Vita

Jonathan Morton specialises in medieval literature with a particular interest in the interrelation between philosophy and art (broadly understood) and in literature’s mediation between knowledge and desire. After working as a schoolteacher in London he completed a doctoral thesis at Oxford, which was the foundation for his recently published monograph, The ‘Roman de la rose’ in its Philosophical Context: Art, Nature, and Ethics (Oxford: OUP, 2018). He has carried out research fellowships at New College, Oxford and King’s College London and is in Berlin for a Humboldt Postdoctoral Fellowship working at the Max-Planck-Institut für Wissenschaftsgeschichte before taking up a position as Assistant Professor in French at Tulane University in New Orleans.

He has published articles on the Romance of the Rose and on medieval bestiaries and edited a collection entitled Medieval Thought Experiments: Poetry, Hypothesis, and Experience in the European Middle Ages (Turnhout: Brepols, 2018) with Philip Knox and ICI fellow Daniel Reeve. He is currently interested especially in machines as models for thought and in the relationship between poetry and engineering in medieval science and science fiction.

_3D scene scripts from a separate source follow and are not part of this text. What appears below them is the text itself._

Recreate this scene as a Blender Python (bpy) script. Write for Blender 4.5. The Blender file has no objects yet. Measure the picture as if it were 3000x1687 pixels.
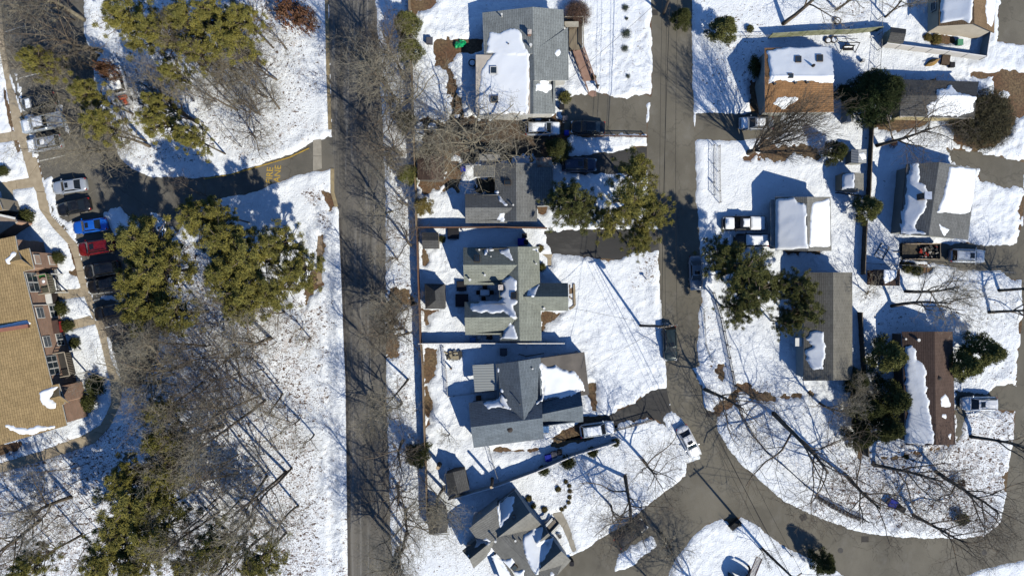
import bpy, bmesh, math, random
import numpy as np
from mathutils import Vector, Matrix
R = math.radians
sc = bpy.context.scene
# ---------------- camera, sky, sun, exposure ----------------
H = 95.0                      # height of the camera above the ground
S = 24.0/36.0*3000.0/H        # photo pixels per metre on the ground
cam = bpy.data.cameras.new('camera'); cam.lens = 24; cam.sensor_width = 36; cam.clip_start = 1; cam.clip_end = 2000
co = bpy.data.objects.new('camera', cam); sc.collection.objects.link(co); co.location = (0, 0, H); sc.camera = co
SUN_EL = R(41); SUN_DIR = Vector((0.66, -0.75, 0)).normalized()
w = bpy.data.worlds.new("World"); sc.world = w; w.use_nodes = True
nt = w.node_tree; bg = nt.nodes['Background']; sky = nt.nodes.new('ShaderNodeTexSky')
sky.sky_type = 'NISHITA'; sky.sun_disc = False; sky.sun_elevation = SUN_EL
sky.sun_rotation = math.atan2(SUN_DIR.x, SUN_DIR.y); sky.air_density = 0.95; sky.dust_density = 0.0; sky.ozone_density = 10.0
nt.links.new(sky.outputs[0], bg.inputs[0]); bg.inputs[1].default_value = 0.132
sl = bpy.data.lights.new('sun', 'SUN'); sl.energy = 5.0; sl.angle = R(0.5); sl.color = (1.0, 0.94, 0.80)
so = bpy.data.objects.new('sun', sl); sc.collection.objects.link(so); so.location = (40, -40, 80)
sv = Vector((SUN_DIR.x*math.cos(SUN_EL), SUN_DIR.y*math.cos(SUN_EL), math.sin(SUN_EL)))
so.rotation_euler = sv.to_track_quat('Z', 'Y').to_euler()
sc.view_settings.view_transform = 'Standard'; sc.view_settings.look = 'None'; sc.view_settings.gamma = 1
sc.view_settings.exposure = 0.0
try: sc.cycles.max_bounces = 4; sc.cycles.diffuse_bounces = 0; sc.cycles.glossy_bounces = 2; sc.cycles.transparent_max_bounces = 4
except Exception: pass

# ---------------- helpers ----------------
rng = random.Random(7); nrng = np.random.RandomState(11)
C = sc.collection
def W(px, py, h=0.0):
    k = (H-h)/H/S
    return Vector(((px-1500)*k, (843.5-py)*k, h))
def T(r, c, pts):             # points read off an enlarged region of the photograph -> photograph pixels
    k = 600/1547 if r < 2 else 600/1544
    return [(600*c+u*k, 562*r+v*k) for u, v in pts]
def T1(r, c, u, v): return T(r, c, [(u, v)])[0]
def Z5(pts): return [(1340+.198*u, 1400+.198*v) for u, v in pts]
def Z4(pts): return [(1230+.2346*u, 960+.2346*v) for u, v in pts]
def Z3(pts): return [(1230+.1794*u, 660+.1794*v) for u, v in pts]

class NT:
    def __init__(s, name):
        s.m = bpy.data.materials.new(name); s.m.use_nodes = True; s.t = s.m.node_tree; s.b = s.t.nodes['Principled BSDF']
    def n(s, typ, **kw):
        n = s.t.nodes.new(typ)
        for k, v in kw.items():
            if k in n.inputs: n.inputs[k].default_value = v
            else: setattr(n, k, v)
        return n
    def l(s, a, b): s.t.links.new(a, b)
    def mix(s, fac, a, b, mode='MIX'):
        n = s.t.nodes.new('ShaderNodeMix'); n.data_type = 'RGBA'; n.blend_type = mode
        for i, v in ((0, fac), (6, a), (7, b)):
            if hasattr(v, 'links') or hasattr(v, 'is_linked'): s.l(v, n.inputs[i])
            else: n.inputs[i].default_value = v if i == 0 else (*v, 1)
        return n.outputs[2]
    def ramp(s, v, a, b, lo=0.0, hi=1.0):
        n = s.t.nodes.new('ShaderNodeMapRange'); s.l(v, n.inputs[0])
        n.inputs[1].default_value = a; n.inputs[2].default_value = b; n.inputs[3].default_value = lo; n.inputs[4].default_value = hi
        return n.outputs[0]
    def noise(s, co, scale, detail=4, rough=.6, stretch=None):
        if stretch:
            mp = s.n('ShaderNodeMapping'); mp.inputs['Scale'].default_value = stretch; s.l(co, mp.inputs[0]); co = mp.outputs[0]
        n = s.n('ShaderNodeTexNoise'); n.inputs['Scale'].default_value = scale; n.inputs['Detail'].default_value = detail
        n.inputs['Roughness'].default_value = rough; s.l(co, n.inputs['Vector']); return n.outputs[0]
    def co(s, k='Object'): return s.n('ShaderNodeTexCoord').outputs[k]
    def bump(s, v, st, dist=.05):
        n = s.n('ShaderNodeBump'); n.inputs['Strength'].default_value = st; n.inputs['Distance'].default_value = dist
        s.l(v, n.inputs['Height']); s.l(n.outputs[0], s.b.inputs['Normal'])
MATS = {}
def mat(name, c1, c2=None, scale=2.0, rough=.85, bump=0, bscale=None, metal=0, spec=.3, stretch=None, lo=.35, hi=.65):
    if name in MATS: return MATS[name]
    t = NT(name); c2 = c2 or tuple(x*.75 for x in c1); o = t.co()
    f = t.ramp(t.noise(o, scale, stretch=stretch), lo, hi)
    t.l(t.mix(f, c1, c2), t.b.inputs['Base Color']); t.b.inputs['Roughness'].default_value = rough
    t.b.inputs['Metallic'].default_value = metal; t.b.inputs['Specular IOR Level'].default_value = spec
    if bump: t.bump(t.noise(o, bscale or scale*3), bump)
    MATS[name] = t.m; return t.m
def paint(name, c):
    if name in MATS: return MATS[name]
    t = NT(name); o = t.co(); f = t.ramp(t.noise(o, 3.0), .45, .8)
    t.l(t.mix(f, c, tuple(x*.8+.03 for x in c)), t.b.inputs['Base Color'])
    t.b.inputs['Roughness'].default_value = .28; t.b.inputs['Metallic'].default_value = .25
    t.b.inputs['Coat Weight'].default_value = .5; t.b.inputs['Coat Roughness'].default_value = .1
    MATS[name] = t.m; return t.m
def shingle(name, c, row=.26):
    if name in MATS: return MATS[name]
    t = NT(name); uv = t.co('UV')
    b = t.n('ShaderNodeTexBrick'); b.inputs['Scale'].default_value = 1.0
    b.inputs['Brick Width'].default_value = .9; b.inputs['Row Height'].default_value = row
    b.inputs['Mortar Size'].default_value = .028; b.inputs['Mortar Smooth'].default_value = .4
    b.inputs['Color1'].default_value = (*c, 1); b.inputs['Color2'].default_value = (*[x*.86 for x in c], 1)
    b.inputs['Mortar'].default_value = (*[x*.5 for x in c], 1); t.l(uv, b.inputs['Vector'])
    f = t.ramp(t.noise(t.co(), .9, 5), .35, .7); g = t.ramp(t.noise(t.co(), 9, 3), .3, .7)
    a = t.mix(f, (1.06, 1.06, 1.06), (.82, .82, .82)); a2 = t.mix(g, (1.12, 1.12, 1.12), (.84, .84, .84))
    k = t.mix(1.0, b.outputs[0], a, 'MULTIPLY'); k = t.mix(1.0, k, a2, 'MULTIPLY')
    t.l(k, t.b.inputs['Base Color']); t.b.inputs['Roughness'].default_value = .95; t.b.inputs['Specular IOR Level'].default_value = .15
    inv = t.ramp(b.outputs['Fac'], 0, 1, 1, 0); t.bump(inv, .5, .03)
    MATS[name] = t.m; return t.m
def glass(name='window_glass', c=(.03, .045, .06)):
    if name in MATS: return MATS[name]
    t = NT(name); t.b.inputs['Base Color'].default_value = (*c, 1); t.b.inputs['Roughness'].default_value = .08
    t.b.inputs['Specular IOR Level'].default_value = .6
    MATS[name] = t.m; return t.m
def vmat(name, rough=.8):     # foliage: own colour per leaf tuft, stored on the mesh
    if name in MATS: return MATS[name]
    t = NT(name); a = t.n('ShaderNodeAttribute'); a.attribute_name = 'leaf'
    t.l(a.outputs['Color'], t.b.inputs['Base Color']); t.b.inputs['Roughness'].default_value = rough
    t.b.inputs['Specular IOR Level'].default_value = .15
    MATS[name] = t.m; return t.m

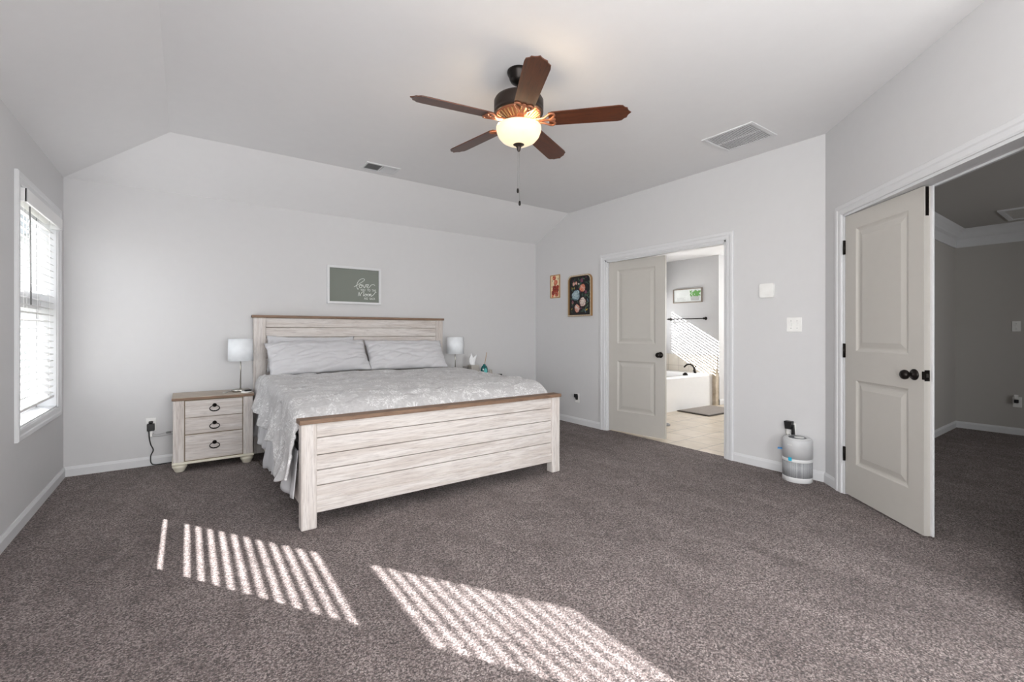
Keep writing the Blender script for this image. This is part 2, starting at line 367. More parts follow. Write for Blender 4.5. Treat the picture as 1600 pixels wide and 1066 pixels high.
# ceiling: flat centre, sloped edges along the back and left walls
mb = MB()
fl, fb = -L + SLF, D - SB
a = [(fl, YR - T, HC), (fl, fb, HC), (R, fb, HC), (R, YC, HC), (EX, EY, HC), (EX, YR - T, HC)]
mb.add(a, [(0, 1, 2, 3, 4, 5)])
mb.add([(-L, D, HW), (R, D, HW), (R, fb, HC), (fl, fb, HC)], [(0, 1, 2, 3)])
mb.add([(-L, YR - T, HW), (-L, D, HW), (fl, fb, HC), (fl, YR - T, HC)], [(0, 1, 2, 3)])
c = struct('ceiling', mb, 'ceiling_paint')
bmx = bmesh.new(); bmx.from_mesh(c.data); bmesh.ops.remove_doubles(bmx, verts=bmx.verts, dist=1e-4); bmesh.ops.recalc_face_normals(bmx, faces=bmx.faces)
if sum(f.normal.z for f in bmx.faces) > 0: bmesh.ops.reverse_faces(bmx, faces=bmx.faces)
bmx.to_mesh(c.data); bmx.free()
sm_ = c.modifiers.new('thickness', 'SOLIDIFY'); sm_.thickness = 0.12; sm_.offset = -1
# floors
mb = MB(); mb.add([(-L - T, YR - T, 0), (7.9, YR - T, 0), (7.9, 1.43, 0), (R + 0.06, 1.43, 0), (R + 0.06, D + T, 0), (-L - T, D + T, 0)], [(0, 1, 2, 3, 4, 5)])
mb.add([(-L - T, YR - T, -0.1), (7.9, YR - T, -0.1), (7.9, 1.43, -0.1), (R + 0.06, 1.43, -0.1), (R + 0.06, D + T, -0.1), (-L - T, D + T, -0.1)], [(5, 4, 3, 2, 1, 0)])
struct('floor', mb, 'carpet')
struct('floor_bathroom', MB().box(R + 0.06, 8.7, 1.43, D + T, -0.1, 0.0), 'floor_tile')
# bathroom shell
XB, YE = 7.011, 4.06
struct('ceiling_bathroom', MB().box(R + 0.12, 8.7, 1.43, D + T, 2.435, 2.55), 'ceiling_paint')
struct('wall_bathroom_tub_end', MB().box(XB, 8.6, YE, D, 0, 2.435), 'wall_paint')
wall_with_hole('wall_bathroom_far', -YE, -1.43, 2.45, [(-3.3, -2.1, 0.9, 2.1)], T, (8.6, 0, 0), -90)
struct('wall_bathroom_side', MB().box(R + 0.11, 8.6, 1.43, 1.55, 0, 2.45), 'wall_paint')
# closet / hall shell
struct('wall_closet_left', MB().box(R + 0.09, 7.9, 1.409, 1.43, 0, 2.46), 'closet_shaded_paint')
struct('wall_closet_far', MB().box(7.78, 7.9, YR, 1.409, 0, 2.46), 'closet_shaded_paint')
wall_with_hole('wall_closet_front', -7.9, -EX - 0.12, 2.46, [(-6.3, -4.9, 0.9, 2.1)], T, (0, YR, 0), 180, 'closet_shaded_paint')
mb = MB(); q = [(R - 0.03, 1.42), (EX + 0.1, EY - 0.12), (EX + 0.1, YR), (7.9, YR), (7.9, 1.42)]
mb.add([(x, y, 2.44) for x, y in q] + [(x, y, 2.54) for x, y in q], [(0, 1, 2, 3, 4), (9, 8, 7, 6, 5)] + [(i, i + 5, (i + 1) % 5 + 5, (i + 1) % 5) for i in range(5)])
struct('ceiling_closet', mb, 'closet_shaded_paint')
# baseboards: profile swept along the wall foot
def baseboard(name, x0, x1, loc, rz, h=0.08):
    mb = MB(); pr = [(0, 0), (-0.014, 0), (-0.014, h * 0.74), (-0.011, h * 0.82), (-0.009, h * 0.9), (-0.005, h), (0, h)]
    n = len(pr); mb.add([(x, y, z) for x in (x0, x1) for y, z in pr], [(i, (i + 1) % n, n + (i + 1) % n, n + i) for i in range(n)] + [tuple(range(n)), tuple(range(2 * n - 1, n - 1, -1))])
    o = struct(name, mb, 'white_trim'); o.location = loc; o.rotation_euler = (0, 0, math.radians(rz))
CW = 0.072
baseboard('baseboard_left', YR, D, (-L, 0, 0), 90)
baseboard('baseboard_back', -L, R, (0, D, 0), 0)
baseboard('baseboard_right', -D, -BY1 - CW, (R, 0, 0), -90)
baseboard('baseboard_right_near', -BY0 + CW, -YC + 0.004, (R, 0, 0), -90)
baseboard('baseboard_angled', -0.004, CD0 - CW, (R, YC, 0), -135)
baseboard('baseboard_angled_near', CD0 + CDW + CW, 2.0, (R, YC, 0), -135)
baseboard('baseboard_closet_left', R + 0.1, 7.78, (0, 1.409, 0), 0)
baseboard('baseboard_closet_far', -1.409, -YR, (7.78, 0, 0), -90)
baseboard('baseboard_bathroom', XB + 0.01, 8.6, (0, YE, 0), 0, 0.09)
# casings
PROF = [(0.0, 0.0), (0.0, -0.009), (0.010, -0.013), (0.036, -0.014), (0.044, -0.019), (0.066, -0.020), (CW, -0.014), (CW, 0.0)]
def casing_mesh(mb, x0, x1, z0, z1, closed):
    rows = []
    for o, y in PROF:
        if closed: rows.append([(x0 - o, y, z0 - o), (x0 - o, y, z1 + o), (x1 + o, y, z1 + o), (x1 + o, y, z0 - o), (x0 - o, y, z0 - o)])
        else: rows.append([(x0 - o, y, 0), (x0 - o, y, z1 + o), (x1 + o, y, z1 + o), (x1 + o, y, 0)])
    mb.grid(rows, smooth=False); return mb
def door_frame(name, x0, x1, h, thick, loc, rz, stop):
    r = sroot(name, loc, rz)
    casing_mesh(MB(), x0, x1, 0, h, False).build('casing', 'white_trim', r)
    mb = MB(); j = 0.018
    mb.box(x0 - 0.001, x0 + j, -0.001, thick + 0.002, 0, h).box(x1 - j, x1 + 0.001, -0.001, thick + 0.002, 0, h).box(x0, x1, -0.001, thick + 0.002, h - j, h + 0.001)
    s0, s1 = stop
    mb.box(x0 + j, x0 + j + 0.011, s0, s1, 0, h - j).box(x1 - j - 0.011, x1 - j, s0, s1, 0, h - j).box(x0 + j, x1 - j, s0, s1, h - j - 0.011, h - j)
    mb.build('jamb', 'white_trim', r); return r
door_frame('trim_1', -BY1, -BY0, DH, 0.12, (R, 0, 0), -90, (0.012, 0.034))
door_frame('trim_2', CD0, CD0 + CDW, DH, 0.12, (R, YC, 0), -135, (0.101, 0.118))
# closet crown moulding, two tiers
def crown(name, x0, x1, loc, rz):
    pr = [(0, 2.225), (-0.012, 2.225), (-0.016, 2.24), (-0.016, 2.315), (-0.02, 2.325), (-0.034, 2.335), (-0.045, 2.345), (-0.05, 2.36), (-0.075, 2.395), (-0.095, 2.412), (-0.105, 2.425), (-0.105, 2.44), (0, 2.44)]
    mb = MB(); n = len(pr); mb.add([(x, y, z) for x in (x0, x1) for y, z in pr], [(i, (i + 1) % n, n + (i + 1) % n, n + i) for i in range(n)] + [tuple(range(n)), tuple(range(2 * n - 1, n - 1, -1))])
    o = struct(name, mb, 'white_trim'); o.location = loc; o.rotation_euler = (0, 0, math.radians(rz))
crown('trim_3', R + 0.1, 7.78, (0, 1.409, 0), 0); crown('trim_4', -1.409, -YR, (7.78, 0, 0), -90)

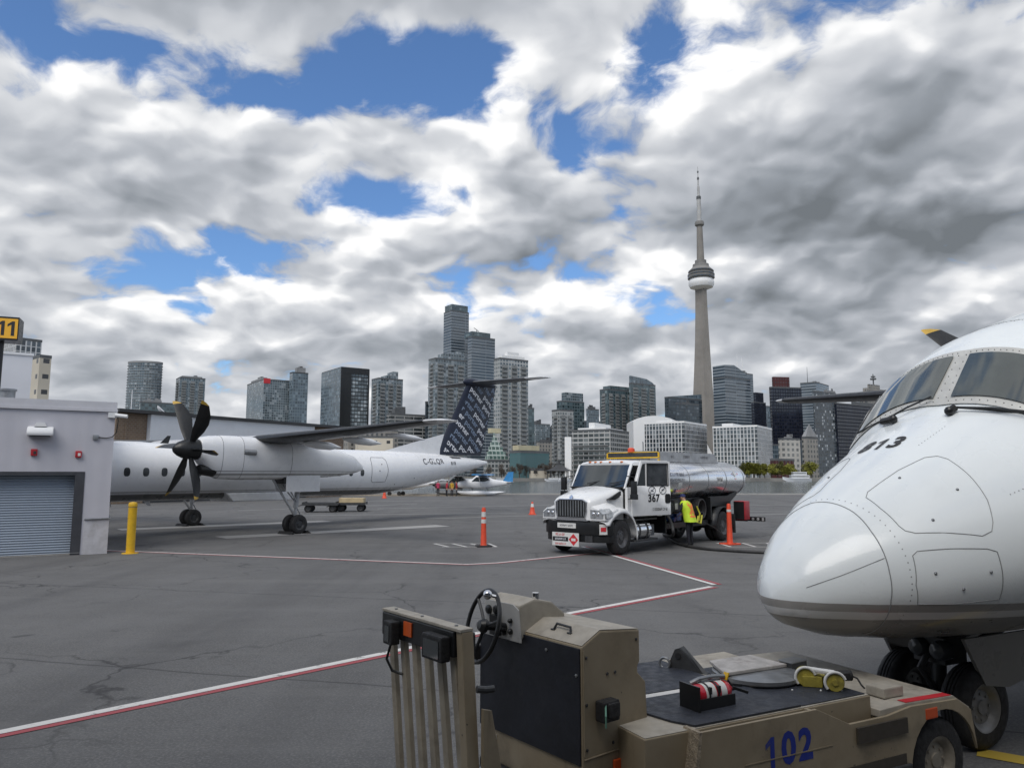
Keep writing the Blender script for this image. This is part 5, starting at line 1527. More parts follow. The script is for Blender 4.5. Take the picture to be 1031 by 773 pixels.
# hood and fenders, built from cross sections along x
def hood_ring(x, hw_t, zt, hw_b, zb_, r=.16):
    pts = [(-hw_b, zb_), (-hw_b * .995, zb_ + (zt - zb_) * .55), (-hw_t - .04, zt - r), (-hw_t + r * .35, zt - r * .25), (-hw_t + r * 1.4, zt + .0), (-hw_t * .4, zt + .035), (0, zt + .05)]
    pts = pts + [(-y, z) for y, z in pts[-2::-1]]
    return [Vector((x, y, z)) for y, z in pts]
m = MB(); m.loft([hood_ring(1.04, .60, 1.60, .62, 1.06, .08), hood_ring(.98, .68, 1.70, .72, 1.04, .12), hood_ring(.75, .76, 1.78, .78, 1.04), hood_ring(.2, .84, 1.90, .86, 1.04), hood_ring(-.32, .93, 2.02, .97, 1.04)])
hd = m.build('hood', WH, T, smooth=50)
for s_ in (1, -1):
    m = MB()
    # fender: arch over the wheel, swelling outwards
    n = 20; outer, rings = [], []
    for (y, k, dz_) in ((.62, .98, .05), (.95, 1.0, .06), (1.16, 1.0, .02), (1.22, .985, -.03), (1.22, .93, -.06)):
        prof = []
        for i in range(n + 1):
            t = i / n
            a = R(-8 + 196 * t)
            x, z = .08 + math.cos(a) * .80, .56 + math.sin(a) * .80
            if x > .3: z = max(z, .98 + .0 * x); x = min(x + .16 * (x - .3), 1.02)
            top_ = min(z + dz_, 1.50)
            prof.append(Vector((.08 + (x - .08) * k, s_ * y, .56 + (top_ - .56) * k)))
        rings.append(prof)
    m.loft(rings, closed=False, cap=False)
    fd = m.build('fender', WH, T, smooth=60)
    md = fd.modifiers.new('thick', 'SOLIDIFY'); md.thickness = .03; md.offset = 0
    m = MB(); m.loft([[Vector((.99, s_ * y, z)) for y, z in ((.62, 1.05), (1.19, 1.05), (1.16, 1.26), (1.0, 1.36), (.62, 1.50))], [Vector((.55, s_ * y, z)) for y, z in ((.62, 1.05), (1.21, 1.05), (1.20, 1.32), (1.05, 1.46), (.62, 1.62))], [Vector((.28, s_ * y, z)) for y, z in ((.62, 1.30), (1.21, 1.30), (1.20, 1.38), (1.05, 1.48), (.62, 1.66))]])
    m.build('fender_nose', WH, T, smooth=40, bevel=.02)
    m = MB(); m.loft([[Vector((1.006, s_ * y, z)) for y, z in ((.64, 1.12), (1.12, 1.12), (1.14, 1.25), (1.0, 1.35), (.64, 1.37))], [Vector((.93, s_ * y, z)) for y, z in ((.64, 1.12), (1.225, 1.12), (1.212, 1.27), (1.05, 1.39), (.64, 1.40))], [Vector((.62, s_ * y, z)) for y, z in ((1.0, 1.17), (1.232, 1.17), (1.226, 1.30), (1.10, 1.40), (1.0, 1.40))]])
    hl_ = m.build('headlight', mat('headlight_glass_%d' % s_, (.42, .44, .46), .12, metal=.6, var=.35, scale=9, coat=.8), T, smooth=30)
    m = MB(); 
    for y in (.78, .95): m.ball((1.0, s_ * y, 1.235), (.02, .065, .065), 12)
    m.build('lamp_bulb', M['chrome'], hl_)
    m = MB(); m.prism([(.42, 1.66), (-.22, 1.90), (-.25, 1.76), (-.08, 1.70), (.1, 1.64)], 'y', s_ * .80, s_ * .945 if s_ > 0 else -.945); m.build('hood_vent', M['black_paint'], hd, smooth=0)
    m = MB(); m.lathe([(.62, 0), (.62, .9)], (.08, s_ * .3, .56), (0, s_, 0), 24); m.build('wheel_arch_liner', M['black_paint'], T, smooth=50) if False else None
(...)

Ingenium: Poetry and Engineering in the High Middle Ages
ICI Affiliate Project 2018

This project is a cultural history of ingenuity in the High Middle Ages (1100-1350). It is about how ingenuity, the invention of art and machinery, was conceived and represented as a fundamental part of what it means to be human. Crucially, it is about how the representation of invention, in visual art and especially in literature, played a key role in the development of medieval philosophy, science, and technology. Thinking takes place both when artists and craftsmen made artefacts and machines and when the audiences and users interpreted artistic fictions or handled machines.

Such thinking is related to experience: we can see the world differently through machine-aided observation, for example; we learn about the world and own minds through our experience of responding to a work of art. The use of machines can also produce models for understanding the mechanics of nature. While this project’s main corpus comprises works of allegory, romance, and visual art more commonly studied by literary scholars and art historians, it is, then, fundamentally related to the history of philosophy and the history of science.